Per Naldi sarebbe dunque un "segnale di debolezza" riproporre gli stessi uomini per diversi mandati. Ma allora la scelta di far correre Errani per la terza volta? "Può essere stata avvertita come un segnale di debolezza – ammette Naldi – Questo può spiegare perché in Toscana si è vinto col 59% e in Emilia-Romagna con molto meno".

Nel frattempo le parlamentari del Partito Democratico elette in Emilia-Romagna (Bastico, Bertuzzi, de Micheli, Ghedini, Ghizzoni, Lenzi, Marchionni, Motta, Pignedoli, Soliani e Zampa) hanno inviato una lettera al neo-rieletto Errani, invitandolo a garantire nella costituenda Giunta regionale "un numero significativo di donne competenti e capaci". "Sai che queste donne non mancano – scrivono le parlamentari – Abbi coraggio. Noi ti chiediamo di dare in questo modo un segno di cambiamento e una lungimirante linea politica all’Emilia Romagna".
Tante e forti richieste di cambiamento che giungono dalla stessa maggioranza sono emblematiche.

INTANTO LA LEGA PUNTA SU BOLOGNA E LA ROMAGNA
Conquistate Piemonte e Veneto, e con una solida presenza in Lombardia, l’attenzione della Lega si sposta ora sull’Emilia Romagna, dopo il buon risultato di fine marzo: il 22% a Piacenza, il 17,8 a Parma, il 15,5 a Modena, il 14,6% a Reggio Emilia. Risultati in qualche modo eclatanti per la ‘regione rossa’ per antonomasia. Successo anche in Romagna, dal 10,5% di Rimini al 13,7% di Ferrara.

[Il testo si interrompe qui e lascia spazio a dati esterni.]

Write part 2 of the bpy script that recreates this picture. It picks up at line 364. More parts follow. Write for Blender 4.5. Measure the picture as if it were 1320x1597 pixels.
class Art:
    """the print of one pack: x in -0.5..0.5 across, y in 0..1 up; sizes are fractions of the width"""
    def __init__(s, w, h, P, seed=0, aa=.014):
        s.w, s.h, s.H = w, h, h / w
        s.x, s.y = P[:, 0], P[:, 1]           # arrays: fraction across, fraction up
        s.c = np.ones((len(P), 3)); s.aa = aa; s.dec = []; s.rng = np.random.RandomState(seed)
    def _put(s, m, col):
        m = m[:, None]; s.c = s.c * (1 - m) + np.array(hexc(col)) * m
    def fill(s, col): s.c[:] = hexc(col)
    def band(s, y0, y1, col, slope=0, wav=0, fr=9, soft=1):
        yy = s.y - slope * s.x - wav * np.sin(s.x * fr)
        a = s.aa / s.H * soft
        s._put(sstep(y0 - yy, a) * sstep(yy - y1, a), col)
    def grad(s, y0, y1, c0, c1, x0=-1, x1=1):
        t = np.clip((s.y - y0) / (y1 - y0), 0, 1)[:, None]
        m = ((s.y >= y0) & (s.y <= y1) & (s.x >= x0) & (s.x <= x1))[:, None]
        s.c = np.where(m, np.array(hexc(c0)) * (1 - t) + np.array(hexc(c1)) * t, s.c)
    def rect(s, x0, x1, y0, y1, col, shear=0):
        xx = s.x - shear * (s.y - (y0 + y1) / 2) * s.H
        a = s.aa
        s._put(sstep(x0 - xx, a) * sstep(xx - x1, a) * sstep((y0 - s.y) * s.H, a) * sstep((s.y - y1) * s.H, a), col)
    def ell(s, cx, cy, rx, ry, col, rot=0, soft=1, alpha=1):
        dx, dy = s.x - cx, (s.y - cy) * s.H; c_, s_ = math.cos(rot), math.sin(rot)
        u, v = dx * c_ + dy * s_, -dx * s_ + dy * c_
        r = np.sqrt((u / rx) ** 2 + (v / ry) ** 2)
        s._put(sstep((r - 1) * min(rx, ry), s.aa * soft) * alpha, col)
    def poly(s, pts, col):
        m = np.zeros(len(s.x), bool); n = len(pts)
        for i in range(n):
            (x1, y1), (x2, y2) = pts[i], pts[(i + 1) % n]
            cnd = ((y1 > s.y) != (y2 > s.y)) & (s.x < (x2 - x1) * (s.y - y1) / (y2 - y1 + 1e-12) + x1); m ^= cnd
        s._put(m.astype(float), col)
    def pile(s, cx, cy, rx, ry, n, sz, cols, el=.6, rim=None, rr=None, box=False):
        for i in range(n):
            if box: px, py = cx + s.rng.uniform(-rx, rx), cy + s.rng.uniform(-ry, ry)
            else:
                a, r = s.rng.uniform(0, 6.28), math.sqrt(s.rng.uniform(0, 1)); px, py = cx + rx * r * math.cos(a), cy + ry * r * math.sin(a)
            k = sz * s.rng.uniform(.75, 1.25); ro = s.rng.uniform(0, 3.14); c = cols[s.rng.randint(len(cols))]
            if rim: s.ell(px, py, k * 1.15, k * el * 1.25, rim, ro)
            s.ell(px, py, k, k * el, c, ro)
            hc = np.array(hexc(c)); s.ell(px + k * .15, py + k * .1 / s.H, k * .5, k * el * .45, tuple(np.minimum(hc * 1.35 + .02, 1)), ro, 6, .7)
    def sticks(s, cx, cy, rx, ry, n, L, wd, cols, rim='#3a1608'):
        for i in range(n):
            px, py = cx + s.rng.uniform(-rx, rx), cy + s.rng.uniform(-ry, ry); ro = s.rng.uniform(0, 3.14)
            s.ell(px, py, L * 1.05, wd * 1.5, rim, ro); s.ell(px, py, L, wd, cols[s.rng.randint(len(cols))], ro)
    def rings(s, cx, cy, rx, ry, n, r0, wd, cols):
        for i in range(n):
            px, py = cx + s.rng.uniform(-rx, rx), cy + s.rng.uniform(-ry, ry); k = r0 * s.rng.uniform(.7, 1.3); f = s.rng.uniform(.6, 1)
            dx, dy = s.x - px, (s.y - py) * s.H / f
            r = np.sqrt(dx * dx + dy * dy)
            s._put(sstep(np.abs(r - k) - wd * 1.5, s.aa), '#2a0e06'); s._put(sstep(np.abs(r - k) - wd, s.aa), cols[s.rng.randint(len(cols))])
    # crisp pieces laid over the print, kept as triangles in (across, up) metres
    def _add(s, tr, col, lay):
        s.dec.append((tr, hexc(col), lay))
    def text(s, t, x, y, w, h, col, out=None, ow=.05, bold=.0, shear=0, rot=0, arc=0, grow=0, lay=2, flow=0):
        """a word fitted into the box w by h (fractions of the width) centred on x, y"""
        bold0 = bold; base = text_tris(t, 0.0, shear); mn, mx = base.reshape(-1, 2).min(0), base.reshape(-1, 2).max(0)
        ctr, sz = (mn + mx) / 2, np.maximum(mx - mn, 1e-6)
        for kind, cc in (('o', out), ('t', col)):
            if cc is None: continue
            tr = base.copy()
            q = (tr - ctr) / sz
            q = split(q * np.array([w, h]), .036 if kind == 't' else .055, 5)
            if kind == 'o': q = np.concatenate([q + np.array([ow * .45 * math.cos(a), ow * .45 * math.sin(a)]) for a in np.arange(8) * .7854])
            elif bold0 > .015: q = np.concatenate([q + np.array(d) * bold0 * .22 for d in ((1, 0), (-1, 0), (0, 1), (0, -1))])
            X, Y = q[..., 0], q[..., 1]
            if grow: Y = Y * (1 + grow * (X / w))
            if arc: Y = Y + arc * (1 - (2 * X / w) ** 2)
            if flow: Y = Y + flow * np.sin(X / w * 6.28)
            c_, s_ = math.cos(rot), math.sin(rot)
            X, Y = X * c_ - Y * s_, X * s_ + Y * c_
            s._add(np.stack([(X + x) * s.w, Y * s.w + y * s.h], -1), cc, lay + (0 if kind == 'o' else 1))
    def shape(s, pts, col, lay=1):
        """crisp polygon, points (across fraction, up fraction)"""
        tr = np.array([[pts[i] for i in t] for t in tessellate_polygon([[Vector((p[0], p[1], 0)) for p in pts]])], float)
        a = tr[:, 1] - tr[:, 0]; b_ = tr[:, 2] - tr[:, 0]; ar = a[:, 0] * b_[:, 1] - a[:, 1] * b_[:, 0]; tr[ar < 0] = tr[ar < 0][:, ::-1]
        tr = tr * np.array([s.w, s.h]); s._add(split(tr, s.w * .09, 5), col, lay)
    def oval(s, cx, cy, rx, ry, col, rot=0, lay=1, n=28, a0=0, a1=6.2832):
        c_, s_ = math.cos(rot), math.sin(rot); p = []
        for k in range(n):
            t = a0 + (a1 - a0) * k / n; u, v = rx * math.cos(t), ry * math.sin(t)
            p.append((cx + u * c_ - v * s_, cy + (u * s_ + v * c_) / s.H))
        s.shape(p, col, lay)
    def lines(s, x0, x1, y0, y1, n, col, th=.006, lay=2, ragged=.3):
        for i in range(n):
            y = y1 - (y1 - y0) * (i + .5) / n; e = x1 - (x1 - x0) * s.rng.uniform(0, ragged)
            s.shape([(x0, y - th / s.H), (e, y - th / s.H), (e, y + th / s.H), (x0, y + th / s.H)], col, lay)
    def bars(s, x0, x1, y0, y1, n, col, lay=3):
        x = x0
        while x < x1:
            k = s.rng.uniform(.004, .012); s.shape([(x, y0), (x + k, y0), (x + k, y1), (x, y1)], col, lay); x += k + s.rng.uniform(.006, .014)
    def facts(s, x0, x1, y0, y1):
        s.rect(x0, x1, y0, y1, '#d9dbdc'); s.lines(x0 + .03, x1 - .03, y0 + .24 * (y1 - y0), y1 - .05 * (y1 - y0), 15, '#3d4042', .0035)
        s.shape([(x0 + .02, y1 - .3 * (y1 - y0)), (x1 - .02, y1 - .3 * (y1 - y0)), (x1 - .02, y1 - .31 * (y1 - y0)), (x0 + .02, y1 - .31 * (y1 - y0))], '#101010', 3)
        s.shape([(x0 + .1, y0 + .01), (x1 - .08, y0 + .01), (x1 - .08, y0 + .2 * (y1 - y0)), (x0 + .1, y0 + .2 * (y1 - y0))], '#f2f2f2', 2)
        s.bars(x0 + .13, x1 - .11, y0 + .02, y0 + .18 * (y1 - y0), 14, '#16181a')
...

Quindi c’è da essere sicuri che l’impegno della Lega in Emilia Romagna si intensificherà in vista delle politiche del 2013 e delle regionali del 2015. Ma il test più importante è molto più ravvicinato e riguarda Bologna, anche se si tratta dell’area in cui la Lega alle regionali ha preso meno voti (9,6% in provincia, 8,6 in città): tra qualche mese, al più tardi tra un anno, si voterà per il rinnovo del consiglio comunale di Bologna e per il suo sindaco, dopo le dimissioni di Flavio Delbono, travolto da un’indagine giudiziaria, e il conseguente commissariamento del Comune.

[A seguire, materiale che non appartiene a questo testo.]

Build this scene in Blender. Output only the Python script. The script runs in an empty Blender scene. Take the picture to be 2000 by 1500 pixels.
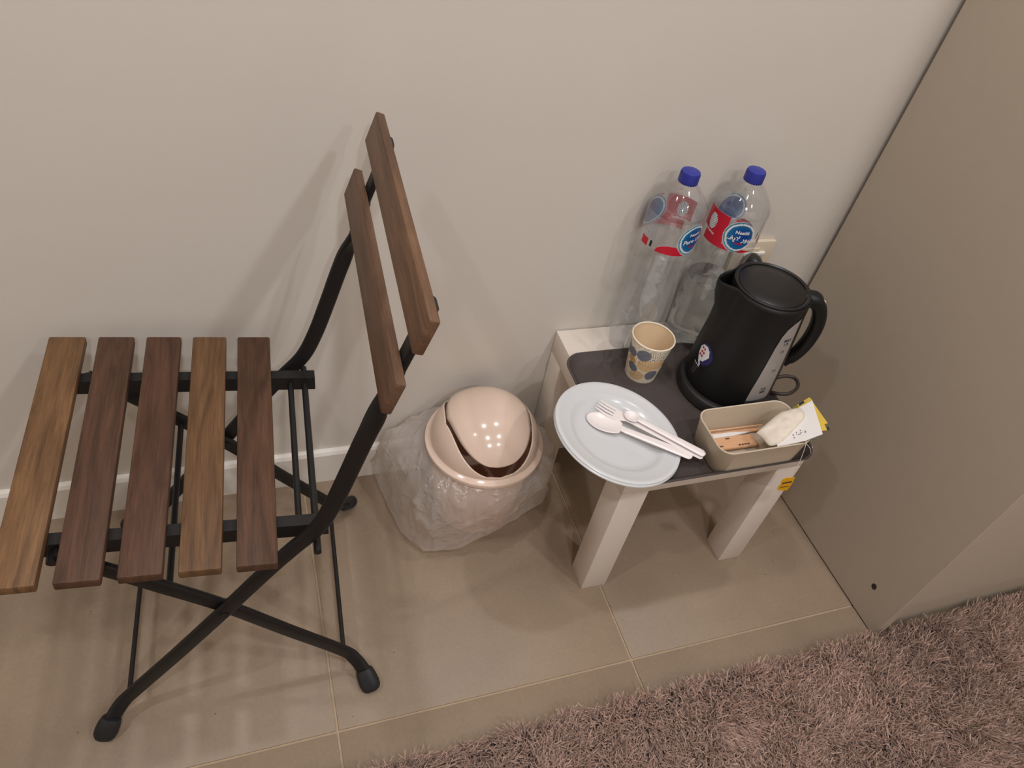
import bpy, bmesh, math, random
import numpy as np
from mathutils import Vector, Matrix, noise

random.seed(7); rng = np.random.default_rng(11)
scene = bpy.context.scene
COL = scene.collection
PI = math.pi

# ------------------------------------------------------------------ camera, world, lamps, exposure
cam_data = bpy.data.cameras.new('camera')
cam_data.sensor_fit = 'HORIZONTAL'; cam_data.sensor_width = 36.0
cam_data.lens = 1452.96 / 2000 * 36.0
cam_data.clip_start = 0.02
cam = bpy.data.objects.new('camera', cam_data); COL.objects.link(cam)
Rm = Matrix.Rotation(-0.45470, 4, 'Z') @ Matrix.Rotation(0.80090, 4, 'X') @ Matrix.Rotation(0.21990, 4, 'Z')
cam.matrix_world = Matrix.Translation((-1.0495, -0.9355, 1.2194)) @ Rm
scene.camera = cam

world = bpy.data.worlds.new('world'); scene.world = world; world.use_nodes = True
world.node_tree.nodes['Background'].inputs[0].default_value = (0.95, 0.9, 0.85, 1)
world.node_tree.nodes['Background'].inputs[1].default_value = 0.0

scene.view_settings.view_transform = 'Standard'
scene.view_settings.look = 'None'
scene.view_settings.gamma = 1.0
scene.view_settings.use_curve_mapping = False
scene.view_settings.exposure = -0.16
scene.cycles.transparent_max_bounces = 24
scene.cycles.max_bounces = 8; scene.cycles.glossy_bounces = 3; scene.cycles.caustics_reflective = False

CEIL = 2.5
LAMP_COL = (0.95, 0.955, 1.0)
LAMPS = [(-0.98, -0.26, 7.2), (-0.07, -0.24, 6.2), (-0.95, -1.35, 10.5), (0.05, -1.35, 10.5), (-1.9, -0.8, 8.0), (-0.95, -2.35, 17.0), (0.05, -2.35, 10.0)]  # last two are added to brighten the lower wall and soften chair shadows

# ------------------------------------------------------------------ helpers
def link(o, parent=None):
    COL.objects.link(o)
    if parent is not None: o.parent = parent
    return o

def tag(o, label=None, cat=None, group=None, kind=None):
    if label: o['label'] = label
    if cat: o['category'] = cat
    if group: o['group'] = group
    if kind: o['kind'] = kind
    return o

def empty(name, loc=(0, 0, 0), rz=0.0):
    o = bpy.data.objects.new(name, None); o.empty_display_size = 0.05
    o.location = loc; o.rotation_euler = (0, 0, rz)
    return link(o)

def mesh(name, verts, faces, mat, parent=None, smooth=False):
    me = bpy.data.meshes.new(name)
    me.from_pydata([tuple(v) for v in verts], [], faces)
    bm = bmesh.new(); bm.from_mesh(me); bmesh.ops.recalc_face_normals(bm, faces=bm.faces); bm.to_mesh(me); bm.free()
    if mat: me.materials.append(mat)
    if smooth: me.polygons.foreach_set('use_smooth', [True] * len(me.polygons))
    return link(bpy.data.objects.new(name, me), parent)

def autosmooth(o, ang=40):
    me = o.data
    me.polygons.foreach_set('use_smooth', [True] * len(me.polygons))
    try: me.set_sharp_from_angle(angle=math.radians(ang))
    except Exception: pass
    return o

def box(name, lo, hi, mat, parent=None, bev=0.0, seg=2):
    bm = bmesh.new()
    bmesh.ops.create_cube(bm, size=1.0)
    for v in bm.verts:
        v.co = Vector([(lo[i] + hi[i]) / 2 + v.co[i] * (hi[i] - lo[i]) for i in range(3)])
    if bev > 0:
        bmesh.ops.bevel(bm, geom=list(bm.edges), offset=bev, segments=seg, profile=0.5, affect='EDGES')
    me = bpy.data.meshes.new(name); bm.to_mesh(me); bm.free()
    if mat: me.materials.append(mat)
    o = link(bpy.data.objects.new(name, me), parent)
    if bev > 0: autosmooth(o, 35)
    return o

def lathe(name, prof, mat, parent=None, center=(0, 0, 0), n=48, smooth=True, close=False, fn=None):
    """prof: list of (r, z); r==0 gives a pole"""
    verts, faces, rings = [], [], []
    for r, z in prof:
        if r <= 1e-6:
            rings.append([len(verts)]); verts.append(Vector((center[0], center[1], center[2] + z)))
        else:
            ids = []
            for k in range(n):
                a = 2 * PI * k / n
                p = Vector((r * math.cos(a), r * math.sin(a), z))
                if fn: p = fn(p, a, r, z)
                ids.append(len(verts)); verts.append(p + Vector(center))
            rings.append(ids)
    pairs = list(zip(rings[:-1], rings[1:]))
    if close: pairs.append((rings[-1], rings[0]))
    for A, B in pairs:
        if len(A) == 1 and len(B) == 1: continue
        for k in range(n):
            k2 = (k + 1) % n
            if len(A) == 1: faces.append((A[0], B[k], B[k2]))
            elif len(B) == 1: faces.append((A[k], A[k2], B[0]))
            else: faces.append((A[k], A[k2], B[k2], B[k]))
    o = mesh(name, verts, faces, mat, parent)
    if smooth: autosmooth(o, 38)
    return o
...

La città di Bologna sta attraversando un momento difficile, con la sua identità a rischio. Le stesse parole del cardinal Caffarra, l’arcivescovo, nell’omelia di Pasqua, hanno indicato una città che rischia di avviarsi sul "viale del tramonto" se non ritrova il ‘coraggio di esistere’; una città che altrimenti rischia di ‘congedarsi dalla storia’. Il partito di maggioranza storico, il Pd, è alle prese con il rinnovamento dei propri dirigenti in occasione dell’ormai imminente congresso e vive tra l’altro il ‘conflitto’ tra cattolici e laici senza che nessuno appaia in grado di governarlo.

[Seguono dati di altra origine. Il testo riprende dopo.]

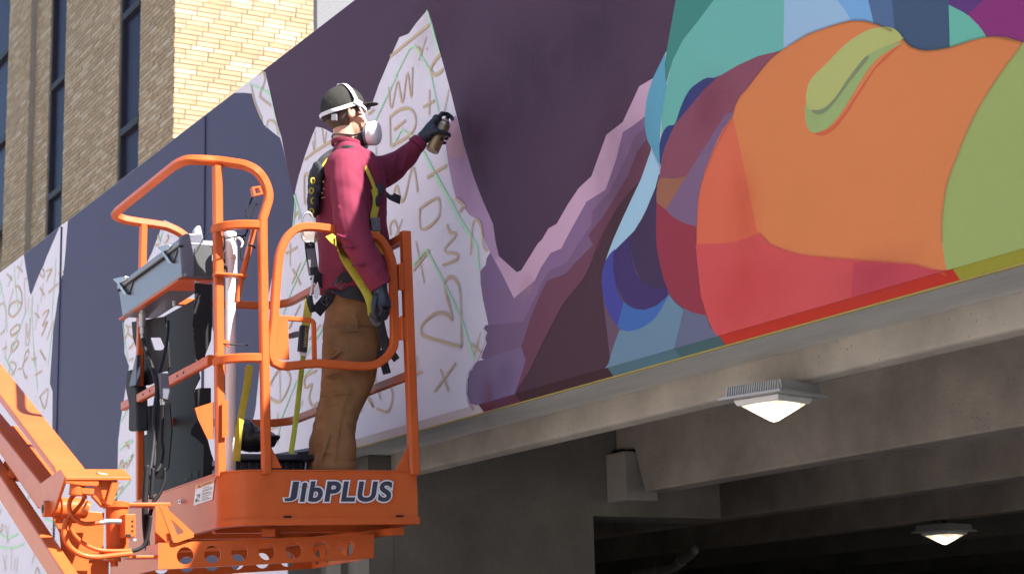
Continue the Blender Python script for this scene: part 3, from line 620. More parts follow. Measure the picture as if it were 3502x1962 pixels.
def vis(b):
    s, e, z, fc, pl = b
    c = Vector((pl, (s+e)/2, z)) if fc == 'x' else Vector(((s+e)/2, pl, z))
    d = M3.transposed() @ (c-CAM); px, py = CX+FPX*d.x/d.z, CY+FPX*d.y/d.z
    ok = -20 < px < 3502 and -20 < py < 1962 and z > zvis(0, c.y)-.02
    area = (e-s)*(.85 if fc == 'x' else .5)/d.z**2
    return ok, area
vb = sorted(brk, key=lambda b: (-vis(b)[0], -vis(b)[1] if (b[1]-b[0]) > .2 else 0))
indiv = set(vb[:300])
rs = random.Random(3); bmesh_cache = {}; stuff = [G() for _ in bcols]
def bshape(b, pr_):
    s, e, z, fc, pl = b
    if fc == 'x': return boxw(pl-.09, pl+pr_, s, e, z+.004, z+PH-JT+.004)
    return boxw(s, e, pl-pr_, pl+.012, z+.004, z+PH-JT+.004)
for b in brk:
    ci = rs.choices(range(len(bcols)), bwt)[0]; pr_ = rs.uniform(0, .006)
    if b in indiv:
        L = round(b[1]-b[0], 2); key = (ci, b[3], L)
        o0 = Vector((b[4], b[0], b[2])) if b[3] == 'x' else Vector((b[0], b[4], b[2]))
        if key not in bmesh_cache:
            c0 = (0, L, 0, b[3], 0)
            o = mk('brick', *bshape(c0, 0.003), bm_[ci], None); bmesh_cache[key] = o.data
        else:
            o = bpy.data.objects.new('brick', bmesh_cache[key]); COL.objects.link(o)
        o.parent = bb; o.location = o0-bb.location + (Vector((pr_-.003, 0, 0)) if b[3] == 'x' else Vector((0, .003-pr_, 0)))
    else: stuff[ci].add(bshape(b, pr_))
allg = G(); mi = []
for i, gg in enumerate(stuff):
    mi += [i]*len(gg.f); allg.add((gg.v, gg.f))
ob = mk('brickwork', allg.v, allg.f, bm_, bb, recalc=False); ob['kind'] = 'stuff'
for p, i in zip(ob.data.polygons, mi): p.material_index = i
# windows: each strip stacked sashes
def strip(x0, x1, sills, name='window'):
    for z0, z1 in zip(sills[:-1], sills[1:]):
        wv = G()
        for a in (boxw(x0+.009, x0+.07, BY+REC-.05, BY+REC+.04, z0, z1), boxw(x1-.07, x1-.009, BY+REC-.05, BY+REC+.04, z0, z1), boxw(x0+.071, x1-.071, BY+REC-.06, BY+REC+.04, z0, z0+.10)): wv.add(a)
        f = mk('window', wv.v, wv.f, M['frame'], bb)
        mk('pane', *boxw(x0+.071, x1-.071, BY+REC, BY+REC+.015, z0+.101, z1-.001), M['glass'], f)
def zs(c, pts_): return [onY(q1(c, *p), BY+REC-.05).z for p in pts_]
a3 = zs('A', [(925,905), (925,95)]); d3 = a3[1]-a3[0]
strip(xs[6], xs[7], [a3[0]-2*d3, a3[0]-d3, a3[0], a3[1], a3[1]+d3, BH])
a2 = zs('A', [(405,605), (400,1370)]); d2 = a2[0]-a2[1]
strip(xs[4], xs[5], [a2[1]-d2, a2[1], a2[0], a2[0]+d2, a2[0]+2*d2, BH])
a1 = zs('A', [(35,395), (15,1010)]); d1 = a1[0]-a1[1]
strip(xs[0], xs[1], [a1[1]-d1, a1[1], a1[0], a1[0]+d1, BH])
# grey building at the gap
gb = root('grey_building', Vector((-24, 14, 0)), 'plain grey rendered building corner glimpsed past the sunlit brick', 'building')
gx = -23.0; gy0 = onX(q1('T', 780, 30), gx).y
mk('wall', *boxw(gx-3, gx, gy0, gy0+9, 0, 14), M['stucco'], gb)
mk('corner_trim', *boxw(gx-.1, gx+.04, gy0-.05, onX(q1('A', 2228, 60), gx).y, 0, 14), M['frame'], gb)

# ================================================================== BOOM LIFT
lift = root('boom_lift', lw(.3, .8, -.3), 'orange boom lift platform with curved guard rails raised beside the mural', 'boom lift')
OR = M['orange']
def tube(name, path, wd=.038, ht=.038, m=OR, parent=lift, closed=False, up=None, r=.005, bz=0):
    return mk(name, *sweep(path, rr(wd, ht, min(r, wd*.3, ht*.3), 1), up=up, closed=closed), m, parent, smooth='auto')
def rnd(pts, rad, n=6, closed=False):               # polyline with rounded corners
    pts = [Vector(p) for p in pts]; out = []; N = len(pts)
    for i, p in enumerate(pts):
        if not closed and i in (0, N-1): out.append(p); continue
        a, b = pts[(i-1) % N], pts[(i+1) % N]; r = rad[i] if isinstance(rad, (list, tuple)) else rad
        r = min(r, (a-p).length*.49, (b-p).length*.49)
        if r < .004: out.append(p); continue
        s, e = p+(a-p).normalized()*r, p+(b-p).normalized()*r
        for k in range(n+1):
            t = k/n; out.append(s*(1-t)**2 + p*2*t*(1-t) + e*t*t)
    return out
UL, UR, VB = -.15, .728, 1.72
# toe board
def plan(off=0, rc=.15):
    u0, u1, v0, v1 = UL-off, UR+off, -off, VB+off
    o = []
    for k in range(9): a = R(180+90*k/8); o.append((u0+rc+rc*math.cos(a), v0+rc+rc*math.sin(a)))
    o.append((u1, v0)); 
    for k in range(9): a = R(0+90*k/8); o.append((u1-rc+rc*math.cos(a), v1-rc+rc*math.sin(a)))
    for k in range(9): a = R(90+90*k/8); o.append((u0+rc+rc*math.cos(a), v1-rc+rc*math.sin(a)))
    return o
def ring(off, th, z0, z1, name, m=OR, bevel=0):
    o, i = plan(off), plan(off-th); n = len(o); v = []
    for z in (z0, z1): v += [lw(u, w_, z) for u, w_ in o] + [lw(u, w_, z) for u, w_ in i]
    f = []
    for k in range(n):
        j = (k+1) % n; f += [(k, j, 2*n+j, 2*n+k), (n+k, 3*n+k, 3*n+j, n+j), (2*n+k, 2*n+j, 3*n+j, 3*n+k), (k, n+k, n+j, j)]
    return mk(name, v, f, m, lift, smooth='auto')
ring(0, .005, -.088, .112, 'toe_board'); ring(.006, .035, -.118, -.0885, 'platform_frame')
ring(.003, .012, .1125, .118, 'toe_board_lip')
fl = plan(-.03)
mk('floor_plate', *prism([[lw(u, v, -.075) for u, v in fl]], PZ*.006), M['zinc'], lift)
for v0 in (.28, .62, .98, 1.36): mk('floor_beam', *boxl(UL+.03, UR-.03, v0-.02, v0+.02, -.13, -.0765), OR, lift, bevel=.003)
mk('floor_beam', *prism([[lw(.02, .05, -.131), lw(.08, .05, -.131), lw(.68, 1.5, -.131), lw(.62, 1.5, -.131)]], PZ*-.03), OR, lift)
mk('floor_beam', *prism([[lw(.62, .05, -.131), lw(.68, .05, -.131), lw(.08, 1.5, -.131), lw(.02, 1.5, -.131)]], PZ*-.03), OR, lift)
for u0 in (.10, .62): mk('weld_slot', *boxl(u0, u0+.035, -.0085, -.0065, -.087, -.079), M['rubber'], lift)
# control hoop
h0 = [pv(p, 0) for p in q('C', (1585,1500), (1580,900), (1580,720), (1610,620), (1638,520), (1630,430), (1590,330), (1520,245))] + [pv(q1('C', 1410, 190), .03), pv(q1('C', 1270, 165), .08)]
h0[0] = lw(wl(h0[1]).x, 0, .10)
h1 = [pv(q1('C', 1135, 147), .13), pv(q1('C', 960, 137), .15)]
cu = wl(pv(q1('C', 770, 150), .22)).x
h2 = [pu(p, cu+.02) for p in q('C', (830, 140))] + [pu(p, cu) for p in q('C', (725,185), (640,248), (400,440), (210,592))]
vf = wl(pu(q1('C', 130, 655), cu)).y
h3 = [pv(p, vf) for p in q('C', (128,672), (200,718), (330,745), (600,785), (690,815), (760,850), (830,905), (880,960))]
hoop = catmull(h0[2:] + h1 + h2 + h3, 5)
tube('control_hoop', [h0[0], h0[1]] + hoop, .037, .037)
P545 = wl(pv(q1('C', 1133, 500), .12)).x
tube('post', [lw(P545, .12, .10), pv(q1('C', 1133, 200), .12)], .044, .038, up=PV)
tube('post', [pu(q1('T', 352, 1255), UL), pu(q1('T', 352, 900), UL), pv(q1('C', 405, 770), vf)], .04, .034, up=PV)
for zz in (1.19, .60):
    arc = [lw(UL+.02, .13, zz-.01)] + [lw(UL+.16+.16*math.cos(R(a)), .14+.14*math.sin(R(a)), zz) for a in range(185, 271, 12)] + [lw(.02, 0, zz)]
    tube('corner_rail', arc, .038, .03, up=PZ)
rl = tube('drilled_rail', [lw(UL-.012, .16, .612), lw(UL-.012, 1.62, .612)], .044, .03, up=PZ)
for v0 in (.52, .62, .83, 1.08, 1.2): mk('hole_disc', *cyl(lw(UL-.029, v0, .612), lw(UL-.026, v0, .612), .006, 8), M['rubber'], rl)  # flat dark discs stand in for the shaded holes in the rail
for zz in (1.185, .552):
    pth = [lw(UR, .03, zz), lw(UR, VB-.2, zz)] + [lw(UR-.17+.17*math.cos(R(a)), VB-.17+.17*math.sin(R(a)), zz) for a in range(10, 91, 10)] + [lw(UL+.1, VB, zz)]
    tube('back_rail', pth, .04, .03, up=PZ)
vbp = wl(pu(q1('T', 876, 1150), UR)).y
tube('post', [lw(UR, vbp, .1), lw(UR, vbp, 1.185)], .04, .034, up=PV)
tube('post', [lw(UL+.1, VB, -.05), lw(UL+.1, VB, 1.185)], .04, .034, up=PV)
tube('post', [lw(UR-.012, .0, .1), lw(UR-.018, .0, 1.205)], .046, .042, up=PV)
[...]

In questa situazione, a Bologna avanzano formazioni mai prima considerate un pericolo: da una parte il ‘grillino’ Favia che ha preso in città quasi il 9% (e in regione il 7%); dall’altra la Lega, sempre più ‘minacciosa’ sia per il centrosinistra che per lo stesso alleato Pdl, forte di un 8,6% conquistato alle ultime regionali (cioè quasi 3 punti in più rispetto alle Europee e il 5,5% in più rispetto alle Comunali di un anno fa). E se il centrodestra ha nel Pdl il suo partito di maggioranza relativa, e dunque dovrebbe schierare il proprio candidato-sindaco alle amministrative, non è da escludersi, sulla distanza, la possibilità di puntare su un candidato leghista.